Commenting on potential pension saving tax breaks that would favour the millennial generation reportedly under consideration, Calum Cooper, Partner at Hymans Robertson, said:

 “The growing disparity of wealth between the generations is of huge concern. But re-distributing tax relief is like shuffling chairs on the Titanic. 

 “Changing tax treatment in this way is unlikely to effect the behaviour change needed. People will either default in to auto enrolment schemes with a little more relief, or they will not. Politically it might create a favourable impression among younger generations. But will it motivate them to save more? That’s unlikely. They’d have to save more to get more, and the issue is they have no spare cash to put aside and more pressing financial concerns to deal with.

 “Implementing such a system would also be fraught with difficulties and cost.

 “But we do need to find ways to apply brakes to the savings car crash looming on the horizon. Post Brexit, the number of UK workers that won’t be able to retire with an adequate income has increased from two thirds to three quarters. The biggest issue we face is that as a nation is that we’re under-saved.

 “Gross UK saving has halved in the past 40 years, household debt has tripled and consumption keeps rising. We need to restore a savings culture.
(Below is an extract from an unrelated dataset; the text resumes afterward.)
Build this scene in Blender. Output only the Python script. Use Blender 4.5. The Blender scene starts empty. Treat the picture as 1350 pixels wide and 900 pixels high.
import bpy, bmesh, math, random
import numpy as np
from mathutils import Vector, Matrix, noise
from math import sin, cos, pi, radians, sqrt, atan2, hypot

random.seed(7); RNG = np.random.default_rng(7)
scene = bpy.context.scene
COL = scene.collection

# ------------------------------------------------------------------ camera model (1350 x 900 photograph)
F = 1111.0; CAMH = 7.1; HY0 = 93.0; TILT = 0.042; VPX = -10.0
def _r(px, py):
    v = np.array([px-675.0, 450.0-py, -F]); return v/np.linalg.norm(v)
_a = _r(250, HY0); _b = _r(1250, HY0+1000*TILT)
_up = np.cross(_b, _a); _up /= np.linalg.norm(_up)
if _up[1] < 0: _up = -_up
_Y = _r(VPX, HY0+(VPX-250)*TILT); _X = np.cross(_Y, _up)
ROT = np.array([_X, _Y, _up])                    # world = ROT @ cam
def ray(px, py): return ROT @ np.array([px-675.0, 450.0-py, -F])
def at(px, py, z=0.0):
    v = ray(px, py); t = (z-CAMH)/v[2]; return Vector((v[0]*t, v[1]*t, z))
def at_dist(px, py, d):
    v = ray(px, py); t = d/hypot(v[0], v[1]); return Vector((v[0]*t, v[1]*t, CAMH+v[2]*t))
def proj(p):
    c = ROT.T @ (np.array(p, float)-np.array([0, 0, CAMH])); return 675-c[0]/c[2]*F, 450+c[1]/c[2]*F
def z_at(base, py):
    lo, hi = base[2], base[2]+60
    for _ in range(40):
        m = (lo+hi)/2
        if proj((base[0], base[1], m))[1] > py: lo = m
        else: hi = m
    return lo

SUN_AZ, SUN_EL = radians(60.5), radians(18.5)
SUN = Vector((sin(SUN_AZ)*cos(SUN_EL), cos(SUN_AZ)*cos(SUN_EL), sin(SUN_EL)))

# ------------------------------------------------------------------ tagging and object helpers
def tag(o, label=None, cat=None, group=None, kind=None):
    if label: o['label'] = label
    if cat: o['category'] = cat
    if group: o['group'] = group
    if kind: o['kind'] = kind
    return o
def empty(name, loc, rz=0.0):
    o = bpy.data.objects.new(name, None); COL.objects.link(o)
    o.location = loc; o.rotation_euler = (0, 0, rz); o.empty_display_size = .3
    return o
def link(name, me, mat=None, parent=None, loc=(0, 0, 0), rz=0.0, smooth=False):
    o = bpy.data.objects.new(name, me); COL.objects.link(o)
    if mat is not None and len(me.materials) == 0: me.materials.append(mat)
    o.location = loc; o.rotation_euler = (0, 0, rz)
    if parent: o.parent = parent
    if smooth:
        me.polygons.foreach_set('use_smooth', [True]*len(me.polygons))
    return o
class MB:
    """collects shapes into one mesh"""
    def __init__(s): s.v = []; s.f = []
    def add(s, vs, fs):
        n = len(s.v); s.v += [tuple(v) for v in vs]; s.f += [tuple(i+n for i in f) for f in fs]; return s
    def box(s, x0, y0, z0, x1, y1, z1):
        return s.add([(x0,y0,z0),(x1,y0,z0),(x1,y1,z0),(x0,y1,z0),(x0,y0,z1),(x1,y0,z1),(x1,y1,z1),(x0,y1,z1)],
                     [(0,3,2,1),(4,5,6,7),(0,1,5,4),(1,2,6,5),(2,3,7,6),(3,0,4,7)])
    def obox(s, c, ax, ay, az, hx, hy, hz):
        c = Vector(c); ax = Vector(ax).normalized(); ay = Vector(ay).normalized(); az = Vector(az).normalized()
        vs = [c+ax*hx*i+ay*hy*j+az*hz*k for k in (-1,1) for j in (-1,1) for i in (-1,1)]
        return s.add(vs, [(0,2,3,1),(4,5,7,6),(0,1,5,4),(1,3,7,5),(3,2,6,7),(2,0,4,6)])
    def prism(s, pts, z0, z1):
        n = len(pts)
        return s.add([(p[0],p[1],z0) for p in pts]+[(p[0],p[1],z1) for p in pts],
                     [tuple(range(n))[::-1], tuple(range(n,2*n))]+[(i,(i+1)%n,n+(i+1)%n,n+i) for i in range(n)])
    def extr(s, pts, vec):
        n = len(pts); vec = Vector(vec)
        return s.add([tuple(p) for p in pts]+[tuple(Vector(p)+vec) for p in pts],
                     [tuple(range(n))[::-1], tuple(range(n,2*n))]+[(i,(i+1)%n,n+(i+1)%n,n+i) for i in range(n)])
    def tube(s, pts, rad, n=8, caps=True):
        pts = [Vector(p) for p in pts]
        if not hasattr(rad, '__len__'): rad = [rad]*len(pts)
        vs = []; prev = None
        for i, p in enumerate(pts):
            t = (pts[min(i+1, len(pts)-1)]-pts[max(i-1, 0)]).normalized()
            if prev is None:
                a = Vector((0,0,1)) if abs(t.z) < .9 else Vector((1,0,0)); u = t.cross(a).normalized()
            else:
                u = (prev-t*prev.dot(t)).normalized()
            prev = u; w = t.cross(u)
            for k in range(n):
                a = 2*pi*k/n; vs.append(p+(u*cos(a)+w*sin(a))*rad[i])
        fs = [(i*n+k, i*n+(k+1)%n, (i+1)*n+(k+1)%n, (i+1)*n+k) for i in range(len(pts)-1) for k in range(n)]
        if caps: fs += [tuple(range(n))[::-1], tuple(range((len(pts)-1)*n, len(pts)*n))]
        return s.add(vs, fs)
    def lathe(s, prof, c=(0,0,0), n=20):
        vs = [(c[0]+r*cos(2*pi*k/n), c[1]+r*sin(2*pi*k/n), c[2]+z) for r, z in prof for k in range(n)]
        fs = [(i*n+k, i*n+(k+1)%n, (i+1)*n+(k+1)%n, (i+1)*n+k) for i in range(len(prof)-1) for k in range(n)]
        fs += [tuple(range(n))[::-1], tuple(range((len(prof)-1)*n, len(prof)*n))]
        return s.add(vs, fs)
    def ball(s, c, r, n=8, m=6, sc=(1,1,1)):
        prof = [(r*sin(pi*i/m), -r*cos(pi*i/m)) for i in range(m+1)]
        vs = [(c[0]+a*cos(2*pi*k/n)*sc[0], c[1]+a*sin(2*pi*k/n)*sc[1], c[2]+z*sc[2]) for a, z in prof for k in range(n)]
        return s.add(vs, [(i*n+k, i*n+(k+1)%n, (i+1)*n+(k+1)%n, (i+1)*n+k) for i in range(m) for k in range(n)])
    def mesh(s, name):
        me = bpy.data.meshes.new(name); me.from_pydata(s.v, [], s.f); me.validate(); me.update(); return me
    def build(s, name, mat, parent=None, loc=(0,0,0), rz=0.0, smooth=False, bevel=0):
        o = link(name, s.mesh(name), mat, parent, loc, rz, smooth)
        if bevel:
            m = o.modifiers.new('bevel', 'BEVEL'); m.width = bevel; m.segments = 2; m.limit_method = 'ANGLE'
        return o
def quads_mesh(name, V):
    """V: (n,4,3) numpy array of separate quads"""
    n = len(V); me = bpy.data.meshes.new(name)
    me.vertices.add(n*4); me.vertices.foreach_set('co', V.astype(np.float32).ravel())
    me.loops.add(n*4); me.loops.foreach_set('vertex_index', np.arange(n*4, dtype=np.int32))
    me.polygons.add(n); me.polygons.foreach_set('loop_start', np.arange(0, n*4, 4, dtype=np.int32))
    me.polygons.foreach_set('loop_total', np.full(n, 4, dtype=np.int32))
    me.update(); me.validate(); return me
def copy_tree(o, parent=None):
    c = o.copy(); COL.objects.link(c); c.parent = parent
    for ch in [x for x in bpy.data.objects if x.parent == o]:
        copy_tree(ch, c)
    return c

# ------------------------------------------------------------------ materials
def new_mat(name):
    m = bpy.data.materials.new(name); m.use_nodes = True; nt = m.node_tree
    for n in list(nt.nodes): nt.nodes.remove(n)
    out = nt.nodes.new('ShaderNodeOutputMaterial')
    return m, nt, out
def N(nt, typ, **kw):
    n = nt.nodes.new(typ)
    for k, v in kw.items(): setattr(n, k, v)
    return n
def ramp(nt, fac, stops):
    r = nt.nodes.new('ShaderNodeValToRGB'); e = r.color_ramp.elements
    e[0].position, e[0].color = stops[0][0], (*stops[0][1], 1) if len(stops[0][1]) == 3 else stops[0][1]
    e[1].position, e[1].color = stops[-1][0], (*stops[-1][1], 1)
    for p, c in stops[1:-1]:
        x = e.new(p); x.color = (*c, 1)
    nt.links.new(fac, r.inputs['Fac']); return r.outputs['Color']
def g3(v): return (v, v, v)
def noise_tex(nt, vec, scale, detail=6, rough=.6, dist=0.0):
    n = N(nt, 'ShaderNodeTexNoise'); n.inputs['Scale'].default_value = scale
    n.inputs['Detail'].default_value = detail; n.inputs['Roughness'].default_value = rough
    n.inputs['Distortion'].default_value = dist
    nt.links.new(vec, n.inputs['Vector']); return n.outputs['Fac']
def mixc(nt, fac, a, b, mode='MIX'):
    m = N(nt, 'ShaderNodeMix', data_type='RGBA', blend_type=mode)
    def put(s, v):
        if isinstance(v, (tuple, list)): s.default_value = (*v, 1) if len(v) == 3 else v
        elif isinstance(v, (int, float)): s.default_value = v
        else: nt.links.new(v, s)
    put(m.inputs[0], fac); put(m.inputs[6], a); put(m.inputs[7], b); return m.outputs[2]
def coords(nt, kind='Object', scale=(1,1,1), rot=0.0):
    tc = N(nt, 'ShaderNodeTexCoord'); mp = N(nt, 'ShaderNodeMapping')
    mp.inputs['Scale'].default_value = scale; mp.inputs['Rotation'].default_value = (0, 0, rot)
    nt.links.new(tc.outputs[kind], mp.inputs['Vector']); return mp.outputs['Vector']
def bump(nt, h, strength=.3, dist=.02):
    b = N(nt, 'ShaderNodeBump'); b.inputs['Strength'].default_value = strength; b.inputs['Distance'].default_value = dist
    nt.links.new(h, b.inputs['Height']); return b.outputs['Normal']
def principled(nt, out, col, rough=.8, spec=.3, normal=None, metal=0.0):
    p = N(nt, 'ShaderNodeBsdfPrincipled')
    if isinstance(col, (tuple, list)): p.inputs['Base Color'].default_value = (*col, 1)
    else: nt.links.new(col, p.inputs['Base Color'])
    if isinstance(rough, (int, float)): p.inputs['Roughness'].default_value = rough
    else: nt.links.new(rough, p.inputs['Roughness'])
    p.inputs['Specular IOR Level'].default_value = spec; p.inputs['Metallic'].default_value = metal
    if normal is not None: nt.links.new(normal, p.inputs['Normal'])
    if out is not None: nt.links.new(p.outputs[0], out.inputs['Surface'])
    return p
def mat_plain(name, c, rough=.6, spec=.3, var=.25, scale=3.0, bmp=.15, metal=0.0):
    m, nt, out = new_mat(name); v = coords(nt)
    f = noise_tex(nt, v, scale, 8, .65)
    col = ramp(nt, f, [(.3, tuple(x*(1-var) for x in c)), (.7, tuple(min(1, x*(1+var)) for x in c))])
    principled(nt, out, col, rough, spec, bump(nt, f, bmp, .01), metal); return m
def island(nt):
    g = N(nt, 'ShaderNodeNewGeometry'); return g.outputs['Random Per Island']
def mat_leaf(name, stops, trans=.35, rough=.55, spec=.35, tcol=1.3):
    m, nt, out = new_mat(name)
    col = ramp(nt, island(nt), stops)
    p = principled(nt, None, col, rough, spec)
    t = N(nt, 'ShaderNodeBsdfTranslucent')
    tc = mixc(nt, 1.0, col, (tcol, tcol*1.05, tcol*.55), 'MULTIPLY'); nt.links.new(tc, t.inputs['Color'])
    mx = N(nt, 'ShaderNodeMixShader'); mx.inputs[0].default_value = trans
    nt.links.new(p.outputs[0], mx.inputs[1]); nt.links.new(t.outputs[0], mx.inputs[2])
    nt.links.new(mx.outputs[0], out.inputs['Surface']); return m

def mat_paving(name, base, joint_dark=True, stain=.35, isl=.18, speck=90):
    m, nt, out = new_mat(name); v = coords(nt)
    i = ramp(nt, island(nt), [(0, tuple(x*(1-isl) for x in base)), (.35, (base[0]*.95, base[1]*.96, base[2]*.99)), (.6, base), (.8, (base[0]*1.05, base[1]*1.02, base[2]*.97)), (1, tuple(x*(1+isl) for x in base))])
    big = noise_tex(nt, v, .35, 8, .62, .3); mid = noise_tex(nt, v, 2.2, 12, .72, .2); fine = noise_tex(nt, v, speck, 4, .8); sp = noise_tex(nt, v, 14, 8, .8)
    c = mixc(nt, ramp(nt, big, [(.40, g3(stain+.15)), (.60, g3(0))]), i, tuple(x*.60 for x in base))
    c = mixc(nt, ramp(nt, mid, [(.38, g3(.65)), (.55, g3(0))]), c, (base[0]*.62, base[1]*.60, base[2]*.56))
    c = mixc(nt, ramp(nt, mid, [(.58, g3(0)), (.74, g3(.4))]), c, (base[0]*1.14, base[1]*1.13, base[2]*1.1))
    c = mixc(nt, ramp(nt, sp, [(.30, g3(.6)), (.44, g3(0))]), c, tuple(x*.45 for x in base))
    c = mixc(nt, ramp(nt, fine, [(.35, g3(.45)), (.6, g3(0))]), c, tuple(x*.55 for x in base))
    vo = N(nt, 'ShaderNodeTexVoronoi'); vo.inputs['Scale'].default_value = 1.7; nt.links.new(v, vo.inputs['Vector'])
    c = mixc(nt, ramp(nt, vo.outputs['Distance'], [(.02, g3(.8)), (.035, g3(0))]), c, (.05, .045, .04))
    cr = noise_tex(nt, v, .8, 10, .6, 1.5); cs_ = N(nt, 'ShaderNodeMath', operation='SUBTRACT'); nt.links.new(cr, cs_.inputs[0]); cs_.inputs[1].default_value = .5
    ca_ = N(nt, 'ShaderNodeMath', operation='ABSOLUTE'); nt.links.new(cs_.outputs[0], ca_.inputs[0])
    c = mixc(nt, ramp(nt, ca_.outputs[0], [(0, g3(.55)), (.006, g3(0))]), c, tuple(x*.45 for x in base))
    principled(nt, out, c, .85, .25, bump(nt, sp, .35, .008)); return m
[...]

The only way the problem will be solved is if there is a shift to cohesive, long-term pensions policy-making – something that has been lacking for many years.

 “While we’ve had positive steps forward with auto-enrolment increasing participation in pension savings, at the other end we have freedom and choice which leaves the door open for retirement savings to be taken as cash and spent. We can’t keep kicking the can up the road by opening up more and more routes to drive down saving levels and increase spending levels further.”